After 2 and a half rather disappointing seasons with the team, I was called into the coaches office and informed I would be let go. I like to frame it as if I was traded, but the moments that followed were filled with inner panic. What now? This is what I'm built for. My body and mind are tuned to be a hockey player. Everything about me had been specially crafted to be a goaltender. The very next day the phone rang, and I was fortunate to take calls from a number of teams looking for stability in their goaltending. I could postpone the self reflection and panic. I could still call myself a hockey player.

Within the week I was on a plane to Langley to join the Chiefs in the BCHL. They were spending their first season in a brand new 5000 seat arena, and I would be expected to come in and have an immediate impact on the teams success. I thrived in this environment, winning 13 consecutive games. All the hard work and character shaping experiences throughout my life in hockey began to pay off, and I had night after night of the best experiences. I lived away from home for the first time, with billets who became like a second family to me. The whole experience began to validate everything I had given to hockey. 

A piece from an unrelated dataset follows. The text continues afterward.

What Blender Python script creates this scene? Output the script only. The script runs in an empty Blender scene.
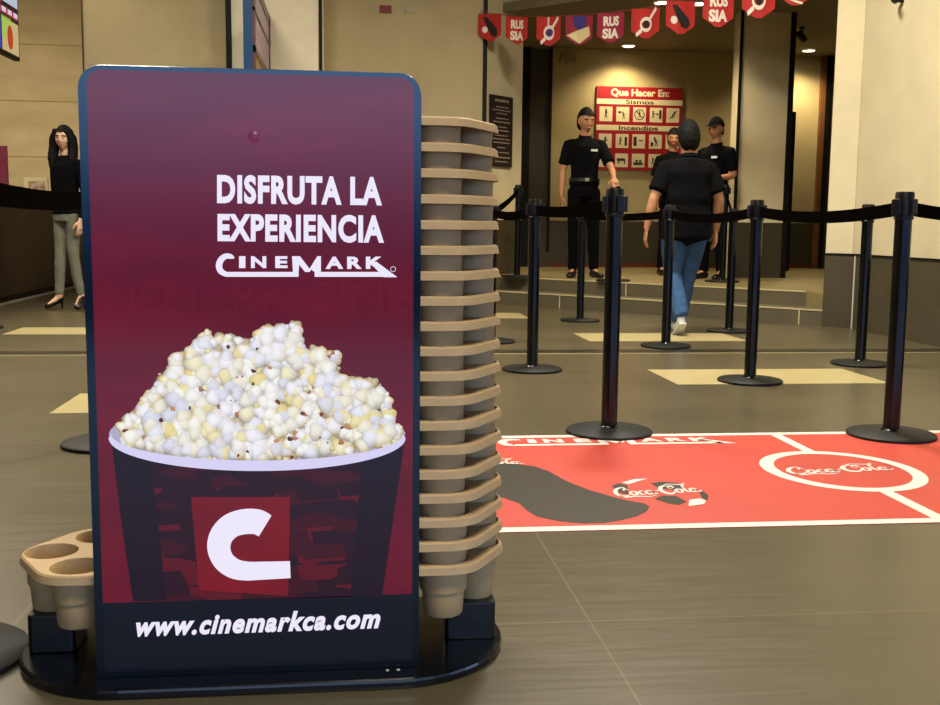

As that season came to a close, the question began to creep up again: What now? After missing out on the WHL draft, I would need to take a different route to my dream. I received offers from various NCAA teams and chose to attend the State University of New York in Fredonia, a small college town south of Buffalo. In my first season as a freshman, I would again be expected to have an immediate impact, and again I would prove myself as I helped the team to the state finals. I spent 2 more years there, graduating a year early so that I could take my 4th year to finally achieve my goal of playing professional hockey. I've never wanted to do anything else. 

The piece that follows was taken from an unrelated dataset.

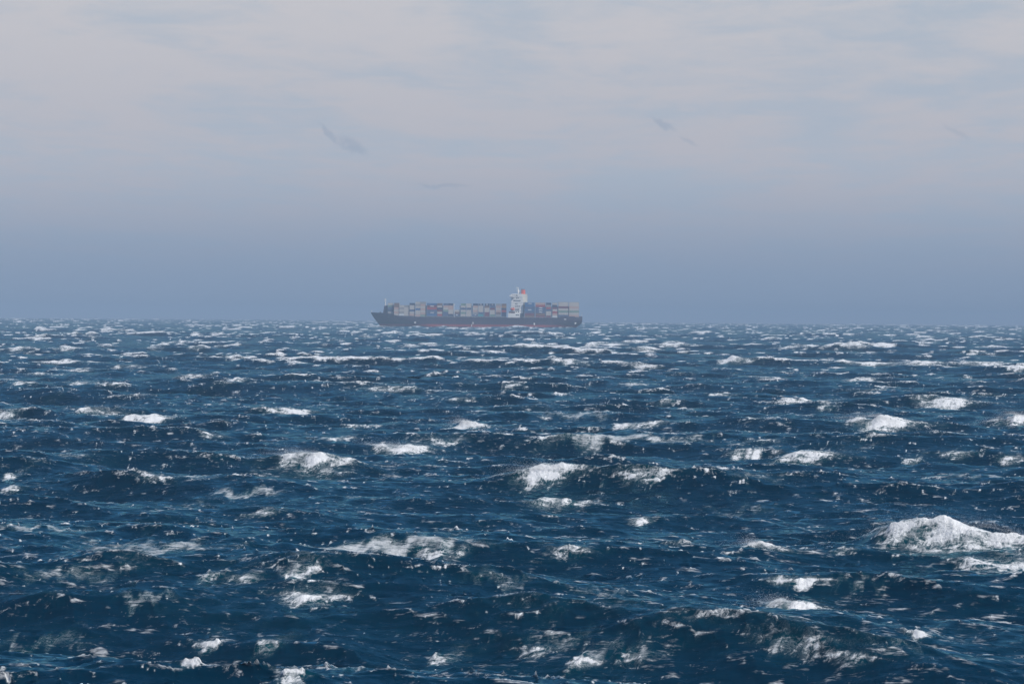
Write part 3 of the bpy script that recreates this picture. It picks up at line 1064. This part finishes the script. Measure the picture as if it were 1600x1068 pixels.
# deck edges that stand out from the tower
for py_ in (467.6, 472.4, 476.6, 480.6, 485.0):
    MB().box(sx_(798.0), sx_(817.6), -13.42, 13.42, sz_(py_) - 0.14, sz_(py_) + 0.14).build('deck_edge', M['white'], tower)
# funnel
fn = MB()
fx0, fx1 = sx_(813.4), sx_(820.4)
rws = []
for z, g in ((sz_(459.2), 1.0), (sz_(455.5), 0.97), (sz_(452.6), 0.90)):
    ring = []
    for i in range(25):
        a = 2 * math.pi * i / 24
        ring.append(((fx0 + fx1) / 2 + g * (fx1 - fx0) / 2 * abs(math.cos(a)) ** 0.6 * math.copysign(1, math.cos(a)),
                     g * 4.2 * abs(math.sin(a)) ** 0.6 * math.copysign(1, math.sin(a)), z))
    rws.append(ring)
fn.grid(rws)
fn.f.append(tuple(len(fn.v) - 25 + i for i in range(24)))
funnel = fn.build('funnel', M['funnel'], ship)
funnel['label'] = 'orange red funnel behind the bridge'
fc = MB()
for dx_ in (-2.0, -0.4, 1.2):
    fc.rod(((fx0 + fx1) / 2 + dx_, 0, sz_(453.2)), ((fx0 + fx1) / 2 + dx_, 0, sz_(451.2)), 0.55)
fc.build('exhaust_pipe', M['soot'], funnel)
# radar mast
mx_ = sx_(808.6)
rm = MB().rod((mx_ + 0.6, -1.2, sz_(459)), (mx_, 0, sz_(449)), 0.75, 0.55).rod((mx_ + 0.6, 1.2, sz_(459)), (mx_, 0, sz_(449)), 0.75, 0.55).rod((mx_ + 2.2, 0, sz_(459)), (mx_, 0, sz_(450)), 0.7, 0.5)
rm.box(mx_ - 2.4, mx_ + 1.2, -1.4, 1.4, sz_(450.6), sz_(450.2)).box(mx_ - 1.8, mx_ + 0.2, -3.2, 3.2, sz_(453.6), sz_(453.2))
mast = rm.build('radar_mast', M['white'], ship)
MB().box(mx_ - 2.6, mx_ + 1.4, -0.3, 0.3, sz_(449.2), sz_(448.6)).build('radar_scanner', M['white'], mast)
MB().box(mx_ - 1.0, mx_ - 0.6, -2.8, 2.8, sz_(452.4), sz_(451.9)).build('radar_scanner', M['white'], mast)
# lifeboat in its davits
lbm = MB()
lx0, lx1, lz = sx_(796.8), sx_(804.0), sz_(483.0)
rws = []
for i in range(13):
    u = i / 12 * 2 - 1
    w = max(1 - u * u, 0.0) ** 0.42
    x = (lx0 + lx1) / 2 + u * (lx1 - lx0) / 2
    rws.append([(x, -15.2 + 1.45 * w * math.cos(a), lz + (1.5 * w if math.sin(a) > 0 else 1.25 * w ** 0.7) * math.sin(a))
                for a in np.linspace(0, 2 * math.pi, 15)])
lbm.grid(rws)
lifeboat = lbm.build('lifeboat', M['boat'], ship, True)
MB().box((lx0 + lx1) / 2 + 0.4, (lx0 + lx1) / 2 + 2.2, -15.9, -14.5, lz + 1.1, lz + 2.1).build('lifeboat_cabin', M['boat'], lifeboat)
for x in (lx0 + 0.9, lx1 - 0.9):
    dv = MB().box(x - 0.18, x + 0.18, -15.4, -13.1, lz + 2.6, lz + 3.0).box(x - 0.18, x + 0.18, -13.5, -13.1, sz_(489.2), lz + 2.6)
    dv.rod((x, -15.2, lz + 1.0), (x, -15.2, lz + 2.7), 0.07, k=5)
    dv.build('davit', M['white'], ship)
MB().box(sx_(795.0), sx_(804.2), -15.1, -8.0, sz_(489.2) - 0.02, sz_(486.6)).build('boat_deck_house', M['deck'], ship)
# stern rail and ensign staff
MB().rod((LOA - 1.0, 0, 14.4), (LOA + 0.6, 0, 19.5), 0.16).build('ensign_staff', M['white'], ship)

# ----------------------------------------------------------------- haze
HZ = 24000.0
hm = bpy.data.meshes.new('haze')
bm = bmesh.new()
bmesh.ops.create_cube(bm, size=1.0)
zlo, zhi = -32.0, 58.0
for v in bm.verts:
    v.co = (v.co.x * 2 * HZ, v.co.y * 2 * HZ, zlo if v.co.z < 0 else zhi)
bm.to_mesh(hm)
bm.free()
haze = bpy.data.objects.new('haze', hm)
COL.objects.link(haze)
haze['kind'] = 'stuff'
haze['label'] = 'thin blue sea haze over the whole water'
mh = bpy.data.materials.new('sea_haze')
mh.use_nodes = True
mh.node_tree.nodes.clear()
H = NT(mh.node_tree)
pv = H.n('ShaderNodeVolumePrincipled')
pv.inputs['Color'].default_value = rgb(0.455, 0.61, 0.79)
pv.inputs['Density'].default_value = 0.00017
pv.inputs['Density Attribute'].default_value = ''
pv.inputs['Color Attribute'].default_value = ''
pv.inputs['Temperature Attribute'].default_value = ''
mh.cycles.homogeneous_volume = True
pv.inputs['Anisotropy'].default_value = -0.12
ho = H.n('ShaderNodeOutputMaterial')
H.put(ho.inputs['Volume'], pv.outputs[0])
hm.materials.append(mh)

As I prepared to finish my time in college hockey, I was expecting an experience similar to the one I had with Langley. I was expecting a phone call from a coach with an opportunity to continue. Everything up to that point had been neatly mapped out. I would play junior, leverage that experience into college, and then begin as a professional. I took that summer and trained as I had years previously with the pro players back in Calgary. As time for training camps drew closer, I felt ready to compete but also tense. How do you navigate this professional environment? I searched for an agent, I contacted teams, I looked into playing overseas. I tried to force it, again travelling back to New York, over to San Francisco, then to Idaho. Looking for an opportunity, looking for the ability to continue defining myself as a hockey player. As the season began, I found myself lost without a team and without an identity.

I didn't want it to end. I wasn't ready to stop pursuing this dream. But at what point is it enough? At what point do you step back and just appreciate how far it took you? I find this so hard because I kept expecting that phone call. Something to launch me into another incredible experience like I had with Langley. 

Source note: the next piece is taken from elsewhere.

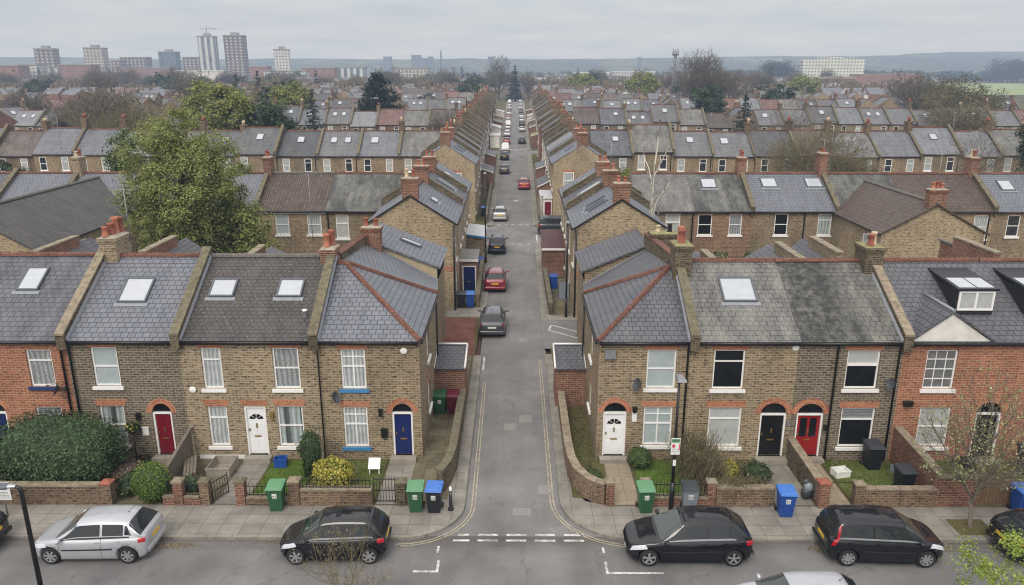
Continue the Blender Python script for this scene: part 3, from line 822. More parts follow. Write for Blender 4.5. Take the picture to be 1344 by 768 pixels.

I learned a lot about life through the lens of hockey. It took me around the world, through city championships, provincial tournaments, and state finals. There were countless wins, losses, memories I'll never forget. The amount of total commitment required is what made it so special. People always ask me if I still play, and I never know how to answer. I don't know who I am without it. What would I play for? It will never be the same. I will never get that feeling back. It's gone. Sure, it could be fun to put some skates on and shoot a puck around. But I didn't just play it for fun. I played it for the feeling. And I'll always be searching to find that feeling. I hope I can find it again.